3番サンズの特大3ランでリードを5点に広げた直後の4回2死、1ボール1ストライク。大山悠輔内野手(26)は広島九里がこの日初めて投じてきた内角球、141キロシュートに強く相棒を走らせた。

「サンズが目の前でホームランを打ってくれた。その勢いのまま、より集中して打席に入れました」

弾丸ライナーのまま、2戦連発となる12号ソロを左翼席に突き刺した。

「1点でも多く」。4点差に迫られた7回には先頭で塹江の初球147キロを再び強振。こちらもライナー性のまま、バックスクリーン付近に13号ソロだ。

伏線が1回にあった。2死二塁で徹底した外角攻めを受け、フルカウントからの6球目。外低めへ逃げるスライダーにバットを止め、四球を選んでいた。

外角の変化球に苦しめられた不調時のイメージを一掃。1打席目の我慢から内角寄りのボールを呼び込み、4月20日巨人戦以来、116日ぶり今季2度目の1試合2本塁打を決めた。

「やってみないことには意味があるかどうか分からない。どこにヒントがあるか分からない。やってみて合わなければ、スパッとやめればいいだけですから」

芯はブレさせず、それでいて柔軟。貪欲な向上心が真夏の復調につながっている。腰を残してバットを走らせる「ツイスト打法」。東京五輪期間中に矢野監督ら首脳陣からもらったきっかけも生かしている。

エキシビションマッチ11試合で打率3割6分1厘。前日13日は大瀬良から左翼5階席に特大弾を放ち、この日は力強いライナーで2打席連発を記録した。体にバットが巻きつく好調時のスイングが戻りつつある。
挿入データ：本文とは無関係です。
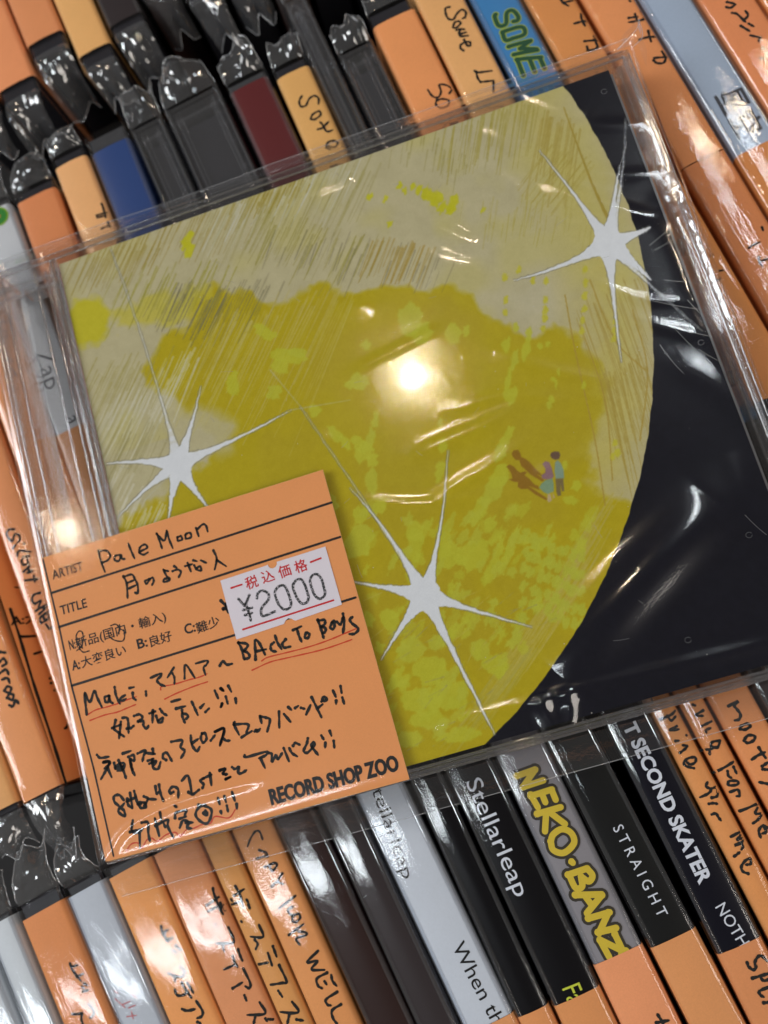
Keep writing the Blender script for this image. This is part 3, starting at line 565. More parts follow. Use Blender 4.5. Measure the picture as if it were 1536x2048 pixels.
def pl(P, w0, w1, rgb, a=1.0, **k):
    P = catmull(P, 4); n = len(P) - 1
    for i in range(n): seg(P[i], P[i + 1], w0 + (w1 - w0) * i / n, w0 + (w1 - w0) * (i + 1) / n, rgb, a, **k)
def dab(u, v, ru, rv, ang, rgb, a=1.0, seed=0, rough=.5):
    """a rough paint dab: radii in photo pixels, angle of its long axis in the picture"""
    t = np.linspace(0, 2 * math.pi, 15)[:-1]; r = np.random.RandomState(seed); k = 1 + r.uniform(-.22, .22, 14) * rough * 2
    c, s = math.cos(ang), math.sin(ang); P = [(u + (ru * math.cos(x) * c - rv * math.sin(x) * s) * kk, v + (ru * math.cos(x) * s + rv * math.sin(x) * c) * kk) for x, kk in zip(t, k)]
    Q = ap(HPi, P); m = .5; sx = 120 / (NG - 1); x0, y0 = np.maximum(0, ((Q.min(0) - m) / sx).astype(int)); x1, y1 = np.minimum(NG, ((Q.max(0) + m) / sx).astype(int) + 2)
    if x1 <= x0 or y1 <= y0: return
    X = GX[y0:y1, x0:x1]; Y = GY[y0:y1, x0:x1]; ins = np.zeros(X.shape, bool); ds = np.full(X.shape, 1e9)
    for i in range(len(Q)):
        xa, ya = Q[i]; xb, yb = Q[(i + 1) % len(Q)]
        if yb != ya: ins ^= ((ya > Y) != (yb > Y)) & (X < (xb - xa) * (Y - ya) / (yb - ya) + xa)
        dx, dy = xb - xa, yb - ya; tt = np.clip(((X - xa) * dx + (Y - ya) * dy) / (dx * dx + dy * dy + 1e-9), 0, 1); ds = np.minimum(ds, np.hypot(X - xa - tt * dx, Y - ya - tt * dy))
    sd = np.where(ins, ds, -ds) + (TEX[y0:y1, x0:x1] - .5) * .7; mk = np.clip(sd / .2 * .5 + .5, 0, 1) * a
    art[y0:y1, x0:x1] = art[y0:y1, x0:x1] * (1 - mk[..., None]) + np.array(rgb, float) * mk[..., None]
TEX = noise2(.7, 77, 3)
NAVY = (5, 7, 22); BEI = (180, 173, 136); OCH = (174, 158, 18); OCH2 = (169, 152, 30); LIME = (180, 182, 48); YG = (190, 186, 36); OLV = (160, 148, 60); GRY = (118, 114, 84); PAL = (208, 208, 186); STAR = (214, 219, 225)
art[:] = NAVY
# moon outline through points read from the print
MO = np.array([g2(*p) for p in [(1131,168),(1191,277),(1232,353),(1257,433),(1282,512),(1309,645),(1307,779),(1291,912),(1262,1024),(1224,1121),(1184,1197),(1124,1297),(1074,1377),(1024,1432),(969,1491)]])
A_ = np.column_stack([2 * MO, np.ones(len(MO))]); sol = np.linalg.lstsq(A_, (MO ** 2).sum(1), rcond=None)[0]; mc = sol[:2]; mr = math.sqrt(sol[2] + mc @ mc)
RM = np.hypot(GX - mc[0], GY - mc[1]) + (noise2(3, 3) - .5) * .5
moon = np.clip((mr - RM) / .15 + .5, 0, 1)
N1 = noise2(14, 21); N2 = noise2(5, 22, 4); N3 = noise2(1.2, 23, 3)
base = np.array(BEI)[None, None] * np.ones((NG, NG, 1))
art_bg = art.copy(); art = base + (N2[..., None] - .5) * 12
# yellowish veil on the right limb and near the top edge
limb = np.clip(1 - np.abs(RM - (mr - 8)) / 11, 0, 1) * .65 * (N2 * .8 + .5); put(np.clip(limb, 0, .8), (184, 170, 78))
put(np.clip((N1 - .52) * 3, 0, .5) * (GY > 75), (184, 176, 104))
BIG = [(290,735),(330,675),(385,650),(395,600),(430,570),(470,580),(520,600),(575,602),(622,585),(640,568),(662,570),(700,585),(745,572),(800,580),(850,574),(905,572),(940,592),(975,625),(1000,655),(1050,668),(1105,662),(1150,672),(1185,700),(1208,750),(1212,800),(1190,850),(1172,900),(1180,960),(1215,990),(1260,1010),(1260,1100),(1180,1260),(1060,1420),(960,1520),(800,1560),(300,1700),(100,1300),(225,1060),(290,1000),(330,985),(360,960),(420,930),(430,890),(410,850),(370,815),(300,780)]
put(poly_mask(BIG, .8, 2.2, 3.5, 8) * 1.0, OCH)
put(poly_mask(BIG, 1.0, 5.0, 9, 12) * np.clip((N1 - .5) * 4, 0, .6), OCH2)
put(poly_mask([(150,600),(200,590),(225,620),(215,660),(190,690),(155,690),(130,640)], .8, 1.6, 3, 9), (186, 178, 40))
put(poly_mask([(225,625),(330,590),(420,575),(430,600),(330,660),(240,650)], 1.2, 3.0, 3, 10) * .7, (186, 176, 54))
put(poly_mask([(330,840),(400,815),(470,850),(470,905),(400,905),(340,880)], 1.5, 1.5, 4, 19) * .9, BEI)
put(poly_mask([(1000,590),(1040,640),(1110,640),(1130,600),(1080,560)], 2.0, 2.0, 4, 13) * .25, (190, 186, 170))
put(poly_mask([(1200,560),(1260,540),(1280,760),(1250,900),(1210,960),(1195,850),(1215,720)], 3, 4, 4, 14) * .35, (190, 180, 90))
def hatch(P0, P1, n, dirv, Lr, w, rgb, a=.8, seed=0, jit=14, broken=.8):
    r = np.random.RandomState(seed)
    n = int(n * 1.8)
    for i in range(n):
        t = (i + .5) / n; p = np.array(P0) + (np.array(P1) - np.array(P0)) * t + r.uniform(-jit, jit, 2); L = r.uniform(*Lr); ww = w * .9 * r.uniform(.6, 1.5); dv = np.array(dirv) + r.uniform(-.05, .05, 2)
        seg(p, p + dv * L, ww, ww * .6, rgb, a * .9 * r.uniform(.5, 1), broken=broken * .6)
D1 = (-.42, .9); D2 = (-.36, .93); D3 = (-.16, .98); OL2 = (150, 134, 60)
hatch((230,470),(560,350),34, D1,(60,130),.34,OL2,.7,1,30)
hatch((150,520),(330,480),22, D1,(50,100),.34,OL2,.75,2,14)
hatch((430,420),(760,330),36, D1,(70,150),.36,(156,150,92),.7,3,40)
hatch((420,380),(700,300),30, D1,(60,140),.36,(190,190,172),.8,4,40)
hatch((480,390),(620,350),26, D1,(14,60),.45,(150,134,50),.75,5,24)
hatch((520,430),(760,500),26, D1,(40,110),.36,(146,140,70),.75,6,26)
hatch((560,470),(900,520),22, D2,(30,90),.34,GRY,.55,7,26)
hatch((740,480),(870,500),14, D2,(60,90),.42,(160,138,66),.8,8,10)
hatch((340,560),(450,600),16, D1,(60,110),.40,GRY,.75,9,18)
hatch((430,590),(560,560),14, D1,(60,130),.34,GRY,.6,10,16)
hatch((250,560),(470,530),22, D1,(50,110),.36,(150,146,60),.8,11,26)
hatch((560,600),(720,590),18, D1,(140,320),.36,(184,172,96),.62,12,20)
hatch((430,640),(560,640),16, D1,(120,280),.36,(186,176,110),.65,13,22)
hatch((220,830),(400,700),24, D1,(80,200),.40,(198,196,172),.75,14,24)
hatch((200,740),(330,720),20, D1,(60,150),.34,(156,148,80),.7,15,30)
hatch((230,860),(330,860),18, D1,(60,120),.36,(152,146,96),.6,16,26)
hatch((240,940),(330,1040),14, D1,(50,110),.5,(200,198,176),.7,17,24)
hatch((900,250),(1080,210),26, D3,(40,130),.40,(160,150,70),.7,18,20)
hatch((780,260),(960,320),20, D3,(14,50),.34,(150,144,80),.7,19,30)
hatch((1080,230),(1160,260),12, D3,(60,170),.55,(164,148,70),.75,20,12)
hatch((960,420),(1180,420),24, D3,(20,60),.34,(170,160,80),.6,21,40)
for k in range(11): pl([(1128 + k * 5, 215 + k * 14), (1165 + k * 5, 320 + k * 12), (1200 + k * 5, 400 + k * 10)], .34, .22, (160, 142, 60), .75, broken=.5)
hatch((1100,300),(1190,330),10, (-.6,.8),(70,130),.34,(164,150,66),.6,22,14)
hatch((1150,620),(1290,560),16, (.34,.94),(120,300),.32,(160,140,62),.65,23,20)
hatch((1200,760),(1280,720),14, (.22,.97),(120,260),.34,(162,142,60),.65,24,16)
hatch((1230,980),(1170,1120),24, (-.5,.86),(90,200),.42,(178,166,84),.55,25,22)
hatch((1180,1120),(1020,1330),30, (-.55,.83),(90,190),.42,(184,172,88),.5,26,24)
hatch((1080,1280),(960,1420),18, (-.6,.8),(70,150),.4,(170,162,70),.5,27,24)
for P in ([(1130,590),(1150,700),(1190,880),(1210,1010)], [(1180,560),(1230,680),(1290,740)], [(1160,650),(1210,800),(1225,960)], [(1265,620),(1295,740),(1280,880)]): pl(P, .32, .3, (164, 140, 56), .7, broken=.4)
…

「良い時こそ自分を見つめ直すというか…。油断したらまた一気に崩れるのが野球。良い時は良いで続けて、しっかり反省もして、この状態を続けられるようにやっていきたい」

浮かれず、地に足をつけて、どっしりナインを引っ張り抜く。【佐井陽介】

▽阪神矢野監督(4番大山が2戦3発)「たまたま打った感じではない。打球の角度、当たり方も良い。打球もちょっと中(側)に入ってきている。打てるポイントが広くなったり、もうちょっとボールを長く見られたり、角度がつけられたり。だいぶ良い感じかな」

▼大山の2試合連続本塁打は6月3日オリックス戦、4日ソフトバンク戦に続き今季2度目。